NC town moving Confederate monument for second time
Late Saturday night, contractors dismantled the monument from its more-than-60-year home at the end of South Broad Street and sent it to storage, ahead of planned reinstatement at the Veterans Memorial Park, according to Edenton Mayor W. Hackney High.
The town had been planning for the relocation for more than three years, however, it was the dismissal of a lawsuit challenging the move that lead the town to act.
In a letter to the community, High called for “a spirit of unity and mutual respect” in the wake of the decision he characterized as a true compromise.
The monument will no longer be in a prominent location and it won’t be destroyed.
“This issue has been deeply emotional and challenging for the town council and many of our
citizens,” High wrote. “The volume and intensity of social media commentary underscore how strongly people feel on both sides.”

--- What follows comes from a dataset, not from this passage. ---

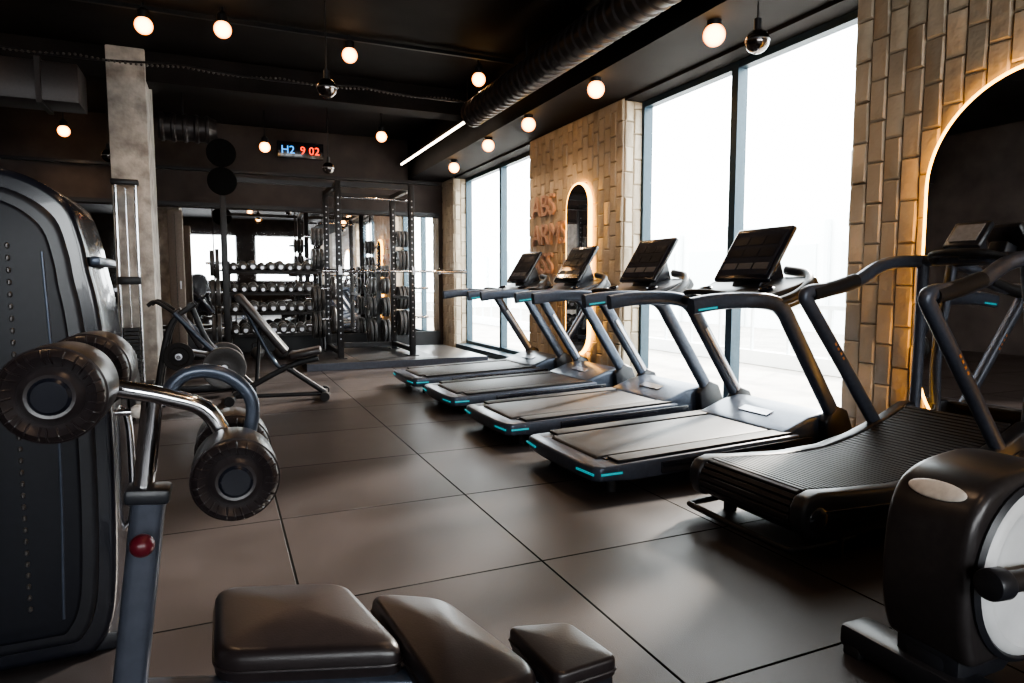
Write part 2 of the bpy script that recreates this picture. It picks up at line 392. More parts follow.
# ------------------------------------------------------------------ treadmill
def treadmill_mesh():
    b = MB("treadmill")
    for s in (-1, 1):
        b.prism([(0.05, .09), (0.02, .175), (1.5, .225), (1.5, .11), (.2, .075)], 'XZ', s*.30, s*.435, M_side, bev=0.012)
        b.prism([(0.4, .10), (0.4, .165), (1.6, .205), (1.6, .10)], 'XZ', s*.434, s*.446, M_gloss, bev=0.004)
        b.box((0.06, s*.440, .132), (.14, .006, .012), M_teal)
        b.box((-.056, s*.34, .132), (.008, .16, .012), M_teal, rot=(0, 0, s*-6))
        b.cyl((.12, s*.34, 0), (.12, s*.34, .09), .03, M_rub); b.cyl((1.85, s*.34, 0), (1.85, s*.34, .09), .035, M_rub)
        y = s*.425
        b.sweep([(1.90, y, .16), (1.82, y, .30), (1.60, y, .63), (1.40, y, .93), (1.33, y, 1.03), (1.24, y, 1.085), (1.05, y, 1.105), (.8, y, 1.10), (.60, y, 1.075)], .050, M_frame, b=.03, side=(0, 1, 0), seg=16, sq=.55)
        b.box((.70, y+s*.029, 1.060), (.14, .006, .012), M_teal, rot=(0, -6, 0))
        b.sweep([(1.80, y-s*.03, .36), (1.45, y-s*.03, .87)], .018, M_silver, b=.006, side=(0, 1, 0), sq=.6)
        b.prism([(1.72, .12), (1.70, .30), (1.80, .40), (1.90, .36), (1.97, .2), (1.96, .10)], 'XZ', s*.385, s*.46, M_black, bev=.015)
        b.sweep([(1.25, y, 1.08), (1.42, y, 1.13), (1.56, s*.40, 1.20), (1.66, s*.30, 1.27), (1.68, s*.12, 1.30)], .035, M_black, b=.03, seg=12)
    b.prism([(.12, -.437), (.0, -.437), (-.045, -.40), (-.062, -.2), (-.066, 0), (-.062, .2), (-.045, .40), (0, .437), (.12, .437)], 'XY', .085, .175, M_frame, bev=.018)
    b.prism([(0.05, .10), (.04, .15), (.07, .188), (.12, .195), (1.5, .236), (1.5, .10)], 'XZ', -.275, .275, M_belt, bev=.008)
    b.prism([(.1, .10), (.1, .183), (1.5, .228), (1.5, .10)], 'XZ', -.32, .32, M_black)
    for s in (-1, 1):
        b.prism([(.12, .18), (.12, .196), (1.46, .24), (1.46, .225)], 'XZ', s*.30, s*.41, M_rub, bev=.003)
    b.prism([(1.40, .10), (1.38, .235), (1.46, .262), (1.62, .32), (1.76, .345), (1.88, .33), (1.96, .25), (1.98, .12), (1.95, .07)], 'XZ', -.40, .40, M_frame, bev=.03)
    b.box((1.56, 0, .304), (.07, .26, .006), M_silver, rot=(0, -20, 0))
    b.box((1.0, 0, .09), (1.7, .5, .05), M_black)
    b.prism([(1.22, 1.05), (1.20, 1.11), (1.28, 1.15), (1.46, 1.20), (1.64, 1.26), (1.68, 1.20), (1.6, 1.10), (1.4, 1.04)], 'XZ', -.40, .40, M_black, bev=.02)
    for s in (-1, 1):
        b.lathe((1.33, s*.28, 1.165), (-.25, 0, 1), [(.0, .0), (.045, .0), (.052, .012), (.045, .018), (.038, .005), (0, .004)], M_gloss, 20)
    b.sweep([(1.24, -.20, 1.10), (1.10, -.19, 1.135), (1.03, -.12, 1.15), (1.02, 0, 1.155), (1.03, .12, 1.15), (1.10, .19, 1.135), (1.24, .20, 1.10)], .019, M_rub, seg=10)
    b.sph((1.18, 0, 1.14), .022, M_red)
    R = 32
    b.box((1.50, 0, 1.41), (.045, .50, .44), M_gloss, rot=(0, R, 0), bev=.018, seg=3)
    dx, dz = -math.cos(math.radians(R))*.024, math.sin(math.radians(R))*.024
    b.box((1.50+dx, 0, 1.41+dz), (.004, .45, .36), M_screen, rot=(0, R, 0))
    ux, uz = math.sin(math.radians(R)), math.cos(math.radians(R))
    for r_, hh in ((.10, .07), (0.0, .07), (-.11, .05)):
        for k in range(3):
            b.box((1.50+dx*1.14+ux*r_, -.14+.14*k, 1.41+dz*1.14+uz*r_), (.002, .125, hh), M_side if r_ < -.1 else M_gloss, rot=(0, R, 0))
    b.prism([(1.42, 1.18), (1.50, 1.38), (1.60, 1.42), (1.66, 1.24)], 'XZ', -.13, .13, M_black, bev=.015)
    bmesh.ops.scale(b.bm, vec=(1, 1.06, 1), verts=b.bm.verts)
    me = D.meshes.new("treadmill"); b.bm.to_mesh(me); b.bm.free()
    for m in b.mats: me.materials.append(m)
    me.set_sharp_from_angle(angle=math.radians(38))
    return me
tm = treadmill_mesh()
for yc in (3.59, 4.85, 6.14, 7.44): place(tm, "treadmill", (1.93, yc, 0))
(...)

The effort to relocate the monument came about like many did in the South.
Nearly every municipality in the WAVY-TV viewing area had a Confederate monument. In the late 19th century and early 20th century, hundreds were erected during the height of the “Lost Cause” movement.

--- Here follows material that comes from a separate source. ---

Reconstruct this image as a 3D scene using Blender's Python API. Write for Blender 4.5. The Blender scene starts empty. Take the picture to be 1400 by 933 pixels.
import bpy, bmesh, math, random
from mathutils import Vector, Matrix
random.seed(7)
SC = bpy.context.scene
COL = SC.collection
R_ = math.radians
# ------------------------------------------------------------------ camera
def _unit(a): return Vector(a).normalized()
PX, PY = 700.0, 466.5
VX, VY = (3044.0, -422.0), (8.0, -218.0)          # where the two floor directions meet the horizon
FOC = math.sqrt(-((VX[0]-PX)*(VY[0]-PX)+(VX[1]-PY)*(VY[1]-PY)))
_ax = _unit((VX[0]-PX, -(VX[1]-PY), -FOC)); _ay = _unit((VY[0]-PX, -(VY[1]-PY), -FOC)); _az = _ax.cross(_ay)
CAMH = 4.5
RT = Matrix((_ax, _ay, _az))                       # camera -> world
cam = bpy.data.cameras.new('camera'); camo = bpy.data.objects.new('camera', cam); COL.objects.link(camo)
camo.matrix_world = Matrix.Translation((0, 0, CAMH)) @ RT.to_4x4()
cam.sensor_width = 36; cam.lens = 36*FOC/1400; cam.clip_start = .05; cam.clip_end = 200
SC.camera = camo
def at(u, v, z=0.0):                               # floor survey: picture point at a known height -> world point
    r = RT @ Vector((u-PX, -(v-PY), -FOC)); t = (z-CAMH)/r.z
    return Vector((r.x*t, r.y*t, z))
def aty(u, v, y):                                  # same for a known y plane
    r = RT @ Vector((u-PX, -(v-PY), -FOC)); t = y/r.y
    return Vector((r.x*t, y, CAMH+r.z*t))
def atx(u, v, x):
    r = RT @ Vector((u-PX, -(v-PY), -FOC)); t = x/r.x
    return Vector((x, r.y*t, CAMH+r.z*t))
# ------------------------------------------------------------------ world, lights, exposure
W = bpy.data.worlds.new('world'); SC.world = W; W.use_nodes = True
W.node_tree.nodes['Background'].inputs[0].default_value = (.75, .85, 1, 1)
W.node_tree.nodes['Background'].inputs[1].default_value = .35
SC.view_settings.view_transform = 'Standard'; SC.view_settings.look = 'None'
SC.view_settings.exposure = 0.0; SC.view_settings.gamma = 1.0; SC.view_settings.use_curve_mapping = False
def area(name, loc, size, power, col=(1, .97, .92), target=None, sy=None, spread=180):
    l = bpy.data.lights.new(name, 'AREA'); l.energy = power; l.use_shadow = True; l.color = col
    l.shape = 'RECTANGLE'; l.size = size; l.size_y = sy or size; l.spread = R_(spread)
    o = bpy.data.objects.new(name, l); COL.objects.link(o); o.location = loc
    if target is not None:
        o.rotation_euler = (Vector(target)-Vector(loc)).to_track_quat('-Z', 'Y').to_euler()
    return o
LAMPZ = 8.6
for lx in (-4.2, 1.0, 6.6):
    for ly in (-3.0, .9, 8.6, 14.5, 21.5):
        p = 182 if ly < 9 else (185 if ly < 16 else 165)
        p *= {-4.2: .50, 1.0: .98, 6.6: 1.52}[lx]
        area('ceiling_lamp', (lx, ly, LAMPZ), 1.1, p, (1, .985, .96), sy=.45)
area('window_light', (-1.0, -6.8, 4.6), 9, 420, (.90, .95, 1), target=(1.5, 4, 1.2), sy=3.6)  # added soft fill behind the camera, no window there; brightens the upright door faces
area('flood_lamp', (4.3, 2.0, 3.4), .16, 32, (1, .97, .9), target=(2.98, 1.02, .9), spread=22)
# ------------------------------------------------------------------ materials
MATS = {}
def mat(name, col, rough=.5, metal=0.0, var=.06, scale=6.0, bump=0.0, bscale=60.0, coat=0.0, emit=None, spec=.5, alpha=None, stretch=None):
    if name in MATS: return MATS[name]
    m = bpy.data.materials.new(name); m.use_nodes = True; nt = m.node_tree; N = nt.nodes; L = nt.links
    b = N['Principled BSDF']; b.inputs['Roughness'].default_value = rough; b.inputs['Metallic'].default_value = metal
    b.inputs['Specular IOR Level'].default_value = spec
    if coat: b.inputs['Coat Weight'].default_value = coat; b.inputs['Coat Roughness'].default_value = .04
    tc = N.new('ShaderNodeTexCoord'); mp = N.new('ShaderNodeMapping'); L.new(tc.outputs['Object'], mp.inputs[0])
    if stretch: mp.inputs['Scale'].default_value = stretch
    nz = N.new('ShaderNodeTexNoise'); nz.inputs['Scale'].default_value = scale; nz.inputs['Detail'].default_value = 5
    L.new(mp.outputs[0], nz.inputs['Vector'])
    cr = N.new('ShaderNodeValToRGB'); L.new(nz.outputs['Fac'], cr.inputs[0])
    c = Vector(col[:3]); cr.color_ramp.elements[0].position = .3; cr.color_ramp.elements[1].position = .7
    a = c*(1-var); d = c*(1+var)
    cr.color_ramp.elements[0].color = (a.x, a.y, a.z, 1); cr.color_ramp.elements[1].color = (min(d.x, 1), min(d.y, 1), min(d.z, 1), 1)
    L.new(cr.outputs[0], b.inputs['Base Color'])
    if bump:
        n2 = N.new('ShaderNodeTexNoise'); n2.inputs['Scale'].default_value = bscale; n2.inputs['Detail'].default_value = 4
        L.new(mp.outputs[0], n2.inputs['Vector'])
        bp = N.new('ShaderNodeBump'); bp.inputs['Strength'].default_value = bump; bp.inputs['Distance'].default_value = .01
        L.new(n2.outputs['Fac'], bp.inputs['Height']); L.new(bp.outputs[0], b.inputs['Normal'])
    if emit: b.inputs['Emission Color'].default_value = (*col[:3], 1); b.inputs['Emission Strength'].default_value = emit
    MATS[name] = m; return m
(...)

Edenton’s 26-foot tall memorial was originally unveiled in 1909 and faced the old Chowan County Courthouse on the corner of Court Street and King Street. In 1961, it was moved to its location at the end of Broad Street, the community’s main business district.
In both cases, the Confederate soldier faced north, as was the case for most Confederate monuments.
“Memorials to the Confederacy were intended, in part, to obscure the terrorism required to overthrow Reconstruction, and to intimidate African Americans politically and isolate them from the mainstream of public life,” the American Historical Association said in a 2017 statement.
Following the May 2020 murder of George Floyd, a Black man, at the hands of a Derek Chauvin, a white, now-former Minneapolis Police officer, a radical reconning occurred across the country. African Americans labeled the memorials to the “Confederate dead” as symbols of oppression.
Six monuments were moved by 2021 in Hampton Roads alone after Virginia law changed, allowing for their relocation.
In North Carolina, laws prohibiting their relocation remain in place, however.
Edenton’s Town Council voted in February 2022 to move forward with the relocation to Veterans Memorial Park, located three blocks from the current location.
“To those who claim we are ‘erasing history,’ that is a misinformed view,” High said. “The monument is not being removed — it is being relocated. In doing so, we are not erasing history. We are preserving and protecting it.”